Count how many lines hold the word "root" and give that number as the whole answer.

=======

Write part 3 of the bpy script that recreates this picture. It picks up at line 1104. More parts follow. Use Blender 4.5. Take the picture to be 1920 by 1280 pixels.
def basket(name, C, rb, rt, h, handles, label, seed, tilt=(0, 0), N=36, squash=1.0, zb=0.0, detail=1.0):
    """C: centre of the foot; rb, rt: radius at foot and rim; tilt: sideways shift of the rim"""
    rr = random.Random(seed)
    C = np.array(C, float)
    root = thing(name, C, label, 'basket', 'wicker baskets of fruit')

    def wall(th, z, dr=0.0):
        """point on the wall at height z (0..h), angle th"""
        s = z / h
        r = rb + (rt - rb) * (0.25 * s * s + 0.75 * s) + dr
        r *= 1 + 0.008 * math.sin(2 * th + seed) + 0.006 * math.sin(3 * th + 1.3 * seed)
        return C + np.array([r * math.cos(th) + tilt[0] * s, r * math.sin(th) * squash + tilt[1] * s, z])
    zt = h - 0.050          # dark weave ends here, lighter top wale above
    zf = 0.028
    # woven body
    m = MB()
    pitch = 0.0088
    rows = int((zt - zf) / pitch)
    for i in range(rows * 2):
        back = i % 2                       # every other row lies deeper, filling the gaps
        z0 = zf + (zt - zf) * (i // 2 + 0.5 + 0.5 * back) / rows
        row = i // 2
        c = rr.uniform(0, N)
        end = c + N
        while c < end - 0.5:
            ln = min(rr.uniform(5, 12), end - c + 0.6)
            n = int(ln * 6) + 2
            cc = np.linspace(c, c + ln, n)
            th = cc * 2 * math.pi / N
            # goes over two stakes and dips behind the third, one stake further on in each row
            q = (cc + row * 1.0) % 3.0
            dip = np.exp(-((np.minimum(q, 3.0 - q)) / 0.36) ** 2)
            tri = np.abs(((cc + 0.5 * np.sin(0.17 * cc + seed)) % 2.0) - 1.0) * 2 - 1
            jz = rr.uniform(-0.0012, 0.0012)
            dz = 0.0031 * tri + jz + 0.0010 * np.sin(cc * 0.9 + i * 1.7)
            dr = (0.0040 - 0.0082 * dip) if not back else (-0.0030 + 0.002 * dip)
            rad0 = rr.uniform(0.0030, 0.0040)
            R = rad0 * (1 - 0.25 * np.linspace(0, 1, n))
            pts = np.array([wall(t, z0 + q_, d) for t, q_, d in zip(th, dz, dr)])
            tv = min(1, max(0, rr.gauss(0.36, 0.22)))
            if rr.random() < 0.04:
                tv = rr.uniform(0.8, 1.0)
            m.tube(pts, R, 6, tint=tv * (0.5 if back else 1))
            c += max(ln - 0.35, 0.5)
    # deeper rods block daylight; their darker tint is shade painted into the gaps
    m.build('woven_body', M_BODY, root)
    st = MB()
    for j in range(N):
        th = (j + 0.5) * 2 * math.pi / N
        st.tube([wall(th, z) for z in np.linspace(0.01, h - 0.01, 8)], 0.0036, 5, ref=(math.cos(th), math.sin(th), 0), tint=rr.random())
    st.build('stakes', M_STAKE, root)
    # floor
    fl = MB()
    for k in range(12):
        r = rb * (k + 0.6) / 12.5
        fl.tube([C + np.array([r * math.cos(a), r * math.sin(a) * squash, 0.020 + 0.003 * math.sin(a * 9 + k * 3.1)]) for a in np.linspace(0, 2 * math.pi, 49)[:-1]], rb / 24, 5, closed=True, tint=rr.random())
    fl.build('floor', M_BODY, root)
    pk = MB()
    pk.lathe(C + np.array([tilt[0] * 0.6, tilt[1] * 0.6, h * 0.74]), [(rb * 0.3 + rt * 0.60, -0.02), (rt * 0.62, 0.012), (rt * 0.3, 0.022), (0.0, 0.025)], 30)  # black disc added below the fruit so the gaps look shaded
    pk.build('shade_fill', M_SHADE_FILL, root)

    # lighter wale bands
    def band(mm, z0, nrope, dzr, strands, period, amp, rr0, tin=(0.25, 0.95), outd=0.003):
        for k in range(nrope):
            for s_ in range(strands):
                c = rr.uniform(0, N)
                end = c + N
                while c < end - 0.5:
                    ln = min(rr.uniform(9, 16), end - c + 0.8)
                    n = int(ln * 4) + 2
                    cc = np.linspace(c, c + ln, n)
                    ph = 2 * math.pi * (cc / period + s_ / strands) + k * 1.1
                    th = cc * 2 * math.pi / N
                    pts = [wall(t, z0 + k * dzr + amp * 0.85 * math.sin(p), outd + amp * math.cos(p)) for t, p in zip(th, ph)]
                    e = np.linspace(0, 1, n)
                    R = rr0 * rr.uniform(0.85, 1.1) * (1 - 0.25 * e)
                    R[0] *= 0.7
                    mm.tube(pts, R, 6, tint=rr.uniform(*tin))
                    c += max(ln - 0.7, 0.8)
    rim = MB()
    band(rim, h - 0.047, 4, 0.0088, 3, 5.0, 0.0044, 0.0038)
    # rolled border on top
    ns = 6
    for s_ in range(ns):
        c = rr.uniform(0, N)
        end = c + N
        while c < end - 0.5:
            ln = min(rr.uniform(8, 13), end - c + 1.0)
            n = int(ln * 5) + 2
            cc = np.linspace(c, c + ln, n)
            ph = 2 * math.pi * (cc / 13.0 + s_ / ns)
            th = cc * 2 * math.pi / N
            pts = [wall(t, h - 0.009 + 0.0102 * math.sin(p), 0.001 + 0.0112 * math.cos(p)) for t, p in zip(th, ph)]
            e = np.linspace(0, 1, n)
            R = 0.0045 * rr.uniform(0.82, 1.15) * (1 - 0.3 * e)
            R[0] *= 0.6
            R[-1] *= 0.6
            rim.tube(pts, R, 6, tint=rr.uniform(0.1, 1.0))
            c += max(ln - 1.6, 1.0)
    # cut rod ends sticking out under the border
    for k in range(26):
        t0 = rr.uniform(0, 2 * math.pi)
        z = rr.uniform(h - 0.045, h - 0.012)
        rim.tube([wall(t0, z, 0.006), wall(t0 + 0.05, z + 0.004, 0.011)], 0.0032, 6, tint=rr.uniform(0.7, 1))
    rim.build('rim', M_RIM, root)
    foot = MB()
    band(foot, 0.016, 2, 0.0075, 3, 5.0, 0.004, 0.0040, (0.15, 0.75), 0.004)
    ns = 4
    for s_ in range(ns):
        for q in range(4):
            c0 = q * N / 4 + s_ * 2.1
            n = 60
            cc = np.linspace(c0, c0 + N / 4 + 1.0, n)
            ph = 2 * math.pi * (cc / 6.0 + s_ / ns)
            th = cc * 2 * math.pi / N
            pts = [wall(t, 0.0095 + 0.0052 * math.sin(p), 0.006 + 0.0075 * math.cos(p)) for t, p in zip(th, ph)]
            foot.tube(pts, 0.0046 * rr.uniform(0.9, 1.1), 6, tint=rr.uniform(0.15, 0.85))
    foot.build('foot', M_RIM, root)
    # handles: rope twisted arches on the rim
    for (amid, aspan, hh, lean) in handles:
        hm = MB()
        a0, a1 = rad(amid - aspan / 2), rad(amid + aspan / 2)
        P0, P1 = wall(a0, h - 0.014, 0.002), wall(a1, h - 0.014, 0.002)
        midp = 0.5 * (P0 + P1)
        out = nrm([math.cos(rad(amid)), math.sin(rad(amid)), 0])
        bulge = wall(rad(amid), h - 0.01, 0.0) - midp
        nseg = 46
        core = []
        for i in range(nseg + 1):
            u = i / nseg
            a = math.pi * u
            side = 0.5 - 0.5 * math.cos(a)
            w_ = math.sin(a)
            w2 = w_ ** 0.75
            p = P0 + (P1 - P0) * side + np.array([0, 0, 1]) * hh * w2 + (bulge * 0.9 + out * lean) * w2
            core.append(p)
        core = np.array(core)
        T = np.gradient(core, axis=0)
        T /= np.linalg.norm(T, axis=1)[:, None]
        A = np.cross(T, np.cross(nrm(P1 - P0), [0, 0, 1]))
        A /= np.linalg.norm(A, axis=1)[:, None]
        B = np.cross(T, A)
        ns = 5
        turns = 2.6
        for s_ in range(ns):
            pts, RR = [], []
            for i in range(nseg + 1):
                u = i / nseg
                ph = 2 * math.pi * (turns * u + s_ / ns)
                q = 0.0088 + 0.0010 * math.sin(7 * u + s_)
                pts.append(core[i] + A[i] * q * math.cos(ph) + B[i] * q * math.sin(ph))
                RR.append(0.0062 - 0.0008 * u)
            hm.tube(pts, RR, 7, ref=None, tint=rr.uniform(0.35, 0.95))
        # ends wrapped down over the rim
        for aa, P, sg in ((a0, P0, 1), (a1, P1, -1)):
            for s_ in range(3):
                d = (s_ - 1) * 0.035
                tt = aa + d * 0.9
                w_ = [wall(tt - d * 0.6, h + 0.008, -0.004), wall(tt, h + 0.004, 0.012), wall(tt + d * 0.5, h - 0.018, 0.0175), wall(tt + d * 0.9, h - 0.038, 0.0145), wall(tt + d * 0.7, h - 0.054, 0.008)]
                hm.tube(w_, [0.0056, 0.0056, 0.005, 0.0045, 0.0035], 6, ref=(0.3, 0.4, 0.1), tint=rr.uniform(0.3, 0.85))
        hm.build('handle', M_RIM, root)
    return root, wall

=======

● Exercise response:
9